(Saved entries)
++++++
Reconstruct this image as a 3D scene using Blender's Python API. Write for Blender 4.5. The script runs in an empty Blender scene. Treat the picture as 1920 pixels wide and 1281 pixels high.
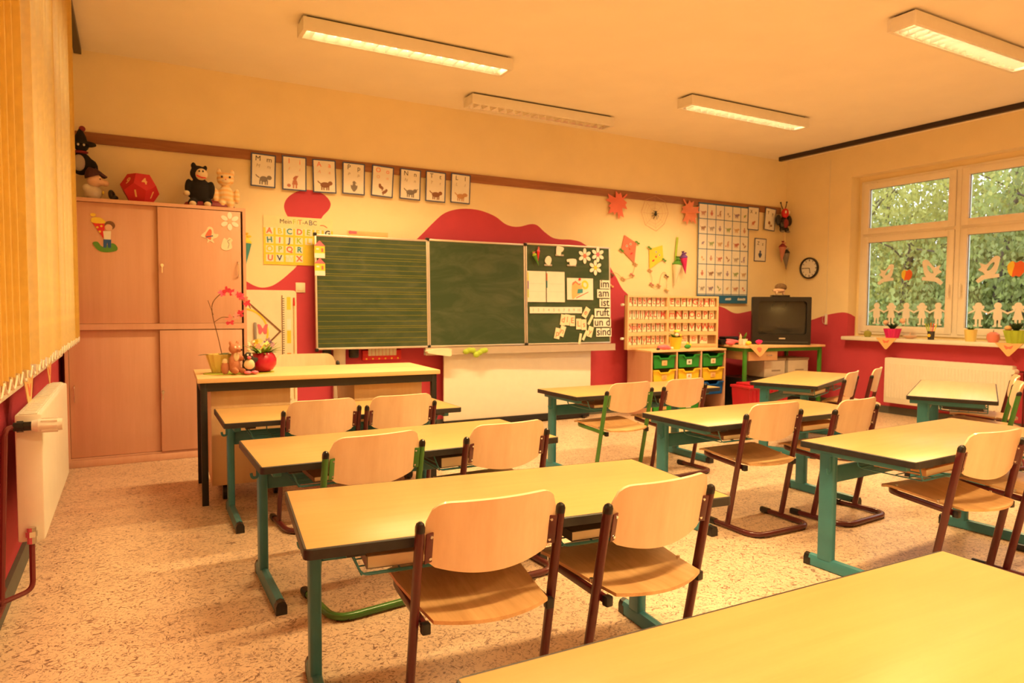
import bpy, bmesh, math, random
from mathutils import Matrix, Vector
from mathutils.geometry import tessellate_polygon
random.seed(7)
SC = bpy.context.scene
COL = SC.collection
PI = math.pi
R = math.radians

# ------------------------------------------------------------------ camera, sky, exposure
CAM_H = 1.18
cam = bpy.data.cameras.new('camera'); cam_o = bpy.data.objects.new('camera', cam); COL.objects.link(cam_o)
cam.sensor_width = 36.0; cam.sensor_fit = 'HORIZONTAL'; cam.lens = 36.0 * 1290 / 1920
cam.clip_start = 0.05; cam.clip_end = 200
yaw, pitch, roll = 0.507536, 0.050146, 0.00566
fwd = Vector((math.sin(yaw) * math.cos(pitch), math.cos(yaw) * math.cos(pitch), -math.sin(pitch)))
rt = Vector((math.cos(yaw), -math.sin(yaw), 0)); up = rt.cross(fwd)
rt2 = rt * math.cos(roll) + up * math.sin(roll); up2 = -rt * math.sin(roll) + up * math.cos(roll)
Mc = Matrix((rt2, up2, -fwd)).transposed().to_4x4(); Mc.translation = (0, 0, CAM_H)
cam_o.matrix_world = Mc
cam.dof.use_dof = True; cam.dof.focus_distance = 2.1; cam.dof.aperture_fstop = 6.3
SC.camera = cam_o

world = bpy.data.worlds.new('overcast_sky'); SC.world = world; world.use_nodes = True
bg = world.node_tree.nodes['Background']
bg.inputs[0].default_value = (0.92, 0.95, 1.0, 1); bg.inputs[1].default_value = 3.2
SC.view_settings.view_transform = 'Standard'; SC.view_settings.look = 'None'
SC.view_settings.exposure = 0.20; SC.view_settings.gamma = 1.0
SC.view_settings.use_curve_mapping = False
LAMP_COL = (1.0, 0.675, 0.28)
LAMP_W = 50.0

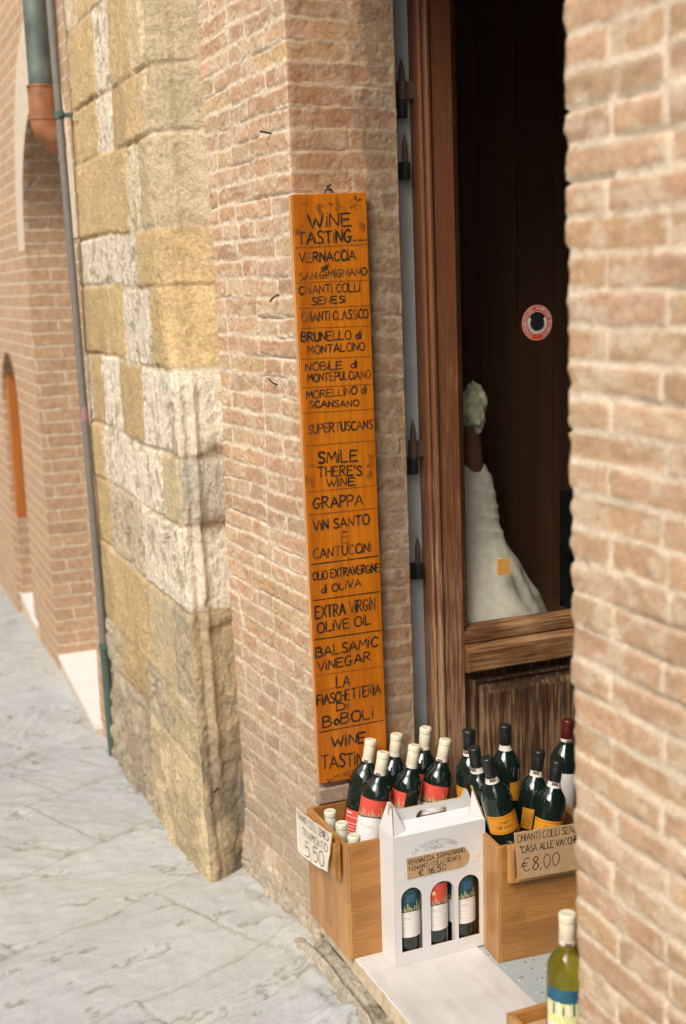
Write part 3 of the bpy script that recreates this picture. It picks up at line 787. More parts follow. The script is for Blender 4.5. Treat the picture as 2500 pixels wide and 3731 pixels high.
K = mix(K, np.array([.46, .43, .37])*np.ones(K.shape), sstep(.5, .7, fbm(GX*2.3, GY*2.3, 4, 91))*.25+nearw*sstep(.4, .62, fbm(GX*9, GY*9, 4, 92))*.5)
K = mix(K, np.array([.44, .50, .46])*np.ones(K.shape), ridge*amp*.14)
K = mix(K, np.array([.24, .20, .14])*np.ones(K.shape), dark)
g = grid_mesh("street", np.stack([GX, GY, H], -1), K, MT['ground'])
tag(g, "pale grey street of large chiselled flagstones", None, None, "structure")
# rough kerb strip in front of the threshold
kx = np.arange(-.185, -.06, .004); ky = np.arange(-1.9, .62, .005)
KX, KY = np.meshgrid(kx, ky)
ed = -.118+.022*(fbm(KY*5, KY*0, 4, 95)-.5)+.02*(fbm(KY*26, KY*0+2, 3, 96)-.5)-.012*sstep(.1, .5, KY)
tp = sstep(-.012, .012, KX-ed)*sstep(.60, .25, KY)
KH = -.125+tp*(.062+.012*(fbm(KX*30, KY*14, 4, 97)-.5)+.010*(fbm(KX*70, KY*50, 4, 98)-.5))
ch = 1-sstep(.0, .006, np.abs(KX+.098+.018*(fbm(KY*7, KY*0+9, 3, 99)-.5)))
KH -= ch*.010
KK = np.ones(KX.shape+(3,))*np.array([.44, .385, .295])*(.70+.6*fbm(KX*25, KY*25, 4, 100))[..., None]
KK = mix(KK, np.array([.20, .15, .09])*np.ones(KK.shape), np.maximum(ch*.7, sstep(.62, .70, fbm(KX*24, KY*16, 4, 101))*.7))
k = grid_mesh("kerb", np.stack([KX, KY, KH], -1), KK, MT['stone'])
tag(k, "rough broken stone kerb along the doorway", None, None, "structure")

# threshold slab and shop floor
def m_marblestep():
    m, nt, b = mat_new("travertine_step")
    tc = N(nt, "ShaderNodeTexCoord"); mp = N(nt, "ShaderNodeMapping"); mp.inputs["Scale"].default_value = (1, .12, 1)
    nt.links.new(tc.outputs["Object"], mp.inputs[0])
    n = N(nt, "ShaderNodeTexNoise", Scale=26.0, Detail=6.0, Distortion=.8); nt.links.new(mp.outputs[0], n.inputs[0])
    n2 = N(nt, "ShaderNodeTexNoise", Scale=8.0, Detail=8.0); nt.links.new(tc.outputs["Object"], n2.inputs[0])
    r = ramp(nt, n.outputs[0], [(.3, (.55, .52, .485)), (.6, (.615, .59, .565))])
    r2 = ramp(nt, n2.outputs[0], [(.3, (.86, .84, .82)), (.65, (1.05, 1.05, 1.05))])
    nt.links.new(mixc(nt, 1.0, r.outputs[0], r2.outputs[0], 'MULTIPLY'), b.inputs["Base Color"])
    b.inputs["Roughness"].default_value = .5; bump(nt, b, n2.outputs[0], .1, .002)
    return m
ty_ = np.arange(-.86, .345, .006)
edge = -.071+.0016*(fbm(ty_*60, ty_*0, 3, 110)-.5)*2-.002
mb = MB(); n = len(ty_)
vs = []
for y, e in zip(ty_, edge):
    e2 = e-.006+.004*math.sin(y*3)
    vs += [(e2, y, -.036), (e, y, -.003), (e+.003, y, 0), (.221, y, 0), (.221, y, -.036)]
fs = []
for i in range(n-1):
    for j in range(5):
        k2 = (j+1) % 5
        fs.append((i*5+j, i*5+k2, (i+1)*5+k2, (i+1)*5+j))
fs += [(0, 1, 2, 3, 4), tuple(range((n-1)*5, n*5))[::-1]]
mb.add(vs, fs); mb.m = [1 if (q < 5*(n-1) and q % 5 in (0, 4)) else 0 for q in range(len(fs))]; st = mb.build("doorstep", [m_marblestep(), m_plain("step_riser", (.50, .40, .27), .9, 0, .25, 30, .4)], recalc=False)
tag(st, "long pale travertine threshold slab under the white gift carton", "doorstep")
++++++
Gather each line of the listing that holds the string "this".

WORKED ANSWER:
Reconstruct this image as a 3D scene using Blender's Python API. Write for Blender 4.5. The script runs in an empty Blender scene. Treat the picture as 1920 pixels wide and 1281 pixels high.
Write part 3 of the bpy script that recreates this picture. It picks up at line 787. More parts follow. The script is for Blender 4.5. Treat the picture as 2500 pixels wide and 3731 pixels high.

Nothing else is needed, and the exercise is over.